As a thank you to  Laurie Ryan, I’ve included the covers of her two latest novels.

Have a great week everyone!

Back to the Manuscript Revision

My WIP (work in progress) binder is open, back on the desk, pen in hand, (well, obviously not quite) ready to continue revision.

I posted the first two paragraphs on  Christine Fairchild’s blog & await teaching  on what & how to correct/improve.  When I read it after posting it, the writing presented a great opp for Christine to teach me—and others—how to improve!  Ahem.

I look forward to an on-line class given by Christine Fairchild, August 11 through 17th—instruction on how to make dialogue pop.

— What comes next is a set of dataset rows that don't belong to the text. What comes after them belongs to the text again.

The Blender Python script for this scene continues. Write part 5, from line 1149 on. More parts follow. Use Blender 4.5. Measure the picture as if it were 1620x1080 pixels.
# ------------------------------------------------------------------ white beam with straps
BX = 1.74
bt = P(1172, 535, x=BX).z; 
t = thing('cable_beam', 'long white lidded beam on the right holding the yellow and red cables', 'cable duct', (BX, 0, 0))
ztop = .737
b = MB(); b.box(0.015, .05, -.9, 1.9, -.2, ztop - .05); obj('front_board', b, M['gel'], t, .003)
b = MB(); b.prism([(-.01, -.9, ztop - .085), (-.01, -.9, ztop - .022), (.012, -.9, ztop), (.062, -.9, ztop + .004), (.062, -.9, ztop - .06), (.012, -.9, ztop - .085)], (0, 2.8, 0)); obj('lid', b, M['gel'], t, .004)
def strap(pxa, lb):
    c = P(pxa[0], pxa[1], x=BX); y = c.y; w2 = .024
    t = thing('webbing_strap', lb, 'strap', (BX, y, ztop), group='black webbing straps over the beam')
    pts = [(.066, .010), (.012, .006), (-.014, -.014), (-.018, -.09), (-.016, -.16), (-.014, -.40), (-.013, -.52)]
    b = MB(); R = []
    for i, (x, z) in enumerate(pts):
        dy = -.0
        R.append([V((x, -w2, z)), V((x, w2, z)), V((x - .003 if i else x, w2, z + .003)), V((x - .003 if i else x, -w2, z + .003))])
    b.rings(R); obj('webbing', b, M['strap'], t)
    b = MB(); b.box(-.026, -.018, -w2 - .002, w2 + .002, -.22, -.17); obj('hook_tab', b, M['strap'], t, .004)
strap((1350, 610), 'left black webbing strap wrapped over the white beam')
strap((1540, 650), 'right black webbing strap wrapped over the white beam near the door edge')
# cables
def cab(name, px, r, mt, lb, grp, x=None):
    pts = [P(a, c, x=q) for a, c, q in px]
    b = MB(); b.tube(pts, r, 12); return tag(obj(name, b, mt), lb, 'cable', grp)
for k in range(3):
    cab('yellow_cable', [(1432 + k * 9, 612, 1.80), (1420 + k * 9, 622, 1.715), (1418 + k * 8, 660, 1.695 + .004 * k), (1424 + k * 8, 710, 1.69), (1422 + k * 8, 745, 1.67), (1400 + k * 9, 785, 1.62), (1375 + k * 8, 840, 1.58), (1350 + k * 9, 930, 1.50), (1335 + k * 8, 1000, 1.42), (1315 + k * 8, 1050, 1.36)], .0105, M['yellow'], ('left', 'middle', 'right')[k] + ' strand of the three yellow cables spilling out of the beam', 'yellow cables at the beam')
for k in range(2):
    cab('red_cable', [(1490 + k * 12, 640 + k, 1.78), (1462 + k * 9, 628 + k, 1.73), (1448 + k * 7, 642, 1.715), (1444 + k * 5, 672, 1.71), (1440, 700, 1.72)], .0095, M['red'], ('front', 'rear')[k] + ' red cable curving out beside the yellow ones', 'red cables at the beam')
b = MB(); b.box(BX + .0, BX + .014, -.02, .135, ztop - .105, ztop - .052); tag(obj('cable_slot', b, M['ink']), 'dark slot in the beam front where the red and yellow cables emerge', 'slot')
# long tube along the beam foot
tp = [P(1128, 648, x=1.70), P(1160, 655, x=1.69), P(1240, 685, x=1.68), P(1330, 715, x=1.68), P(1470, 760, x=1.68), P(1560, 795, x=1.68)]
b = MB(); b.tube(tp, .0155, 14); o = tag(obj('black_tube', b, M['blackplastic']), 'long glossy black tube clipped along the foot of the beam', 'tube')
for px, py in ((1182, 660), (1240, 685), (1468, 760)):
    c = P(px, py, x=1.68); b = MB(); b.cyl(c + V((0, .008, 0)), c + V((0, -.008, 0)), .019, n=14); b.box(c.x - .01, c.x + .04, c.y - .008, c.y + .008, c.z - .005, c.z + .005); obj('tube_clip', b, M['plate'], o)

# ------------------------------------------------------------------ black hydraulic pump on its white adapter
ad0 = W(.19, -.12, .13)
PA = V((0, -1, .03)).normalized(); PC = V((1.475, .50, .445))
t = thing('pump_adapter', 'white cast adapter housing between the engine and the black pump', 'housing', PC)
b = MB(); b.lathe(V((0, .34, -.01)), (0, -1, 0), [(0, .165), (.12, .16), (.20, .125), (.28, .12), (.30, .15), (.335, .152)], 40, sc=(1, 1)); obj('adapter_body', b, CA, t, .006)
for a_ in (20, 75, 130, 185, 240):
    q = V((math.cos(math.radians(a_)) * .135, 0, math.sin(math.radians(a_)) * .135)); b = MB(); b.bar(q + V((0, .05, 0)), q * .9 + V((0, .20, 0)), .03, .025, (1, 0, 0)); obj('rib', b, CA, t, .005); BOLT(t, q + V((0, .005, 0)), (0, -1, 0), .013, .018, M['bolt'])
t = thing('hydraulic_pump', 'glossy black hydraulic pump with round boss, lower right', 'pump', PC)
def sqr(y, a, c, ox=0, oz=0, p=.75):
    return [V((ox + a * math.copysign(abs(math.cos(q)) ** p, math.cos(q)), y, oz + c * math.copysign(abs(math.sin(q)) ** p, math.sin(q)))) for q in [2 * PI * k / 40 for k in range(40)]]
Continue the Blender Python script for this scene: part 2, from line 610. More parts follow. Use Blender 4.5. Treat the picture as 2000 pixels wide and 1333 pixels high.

Eleven days in July full of family fun—daughter (not telling her age) and granddaughter (age 9) from Juneau Alaska, and Granddaughter (age 19) from Austin, Texas. Today, this old house echoes silence—as the occupant level has shifted—back to two folks (not telling our age either) and one chocolate lab.

Writers in our local (Seattle) GSRWA are gearing up to attend one or both writer’s conferences this month, the first is next week, the Pacific Northwest Writers Association Conference July 22-25, and the other the RWA National Conference July 28-30. Wishing you all safe travels, inspirational & educational workshops, meetings with editors and agents, and a harvest  yielding benefits to your writing careers. And a host of new friends.

Y’all know I would attend with you if I had a fairy godmother! Instead, I’ll send wings. Bon Voyage!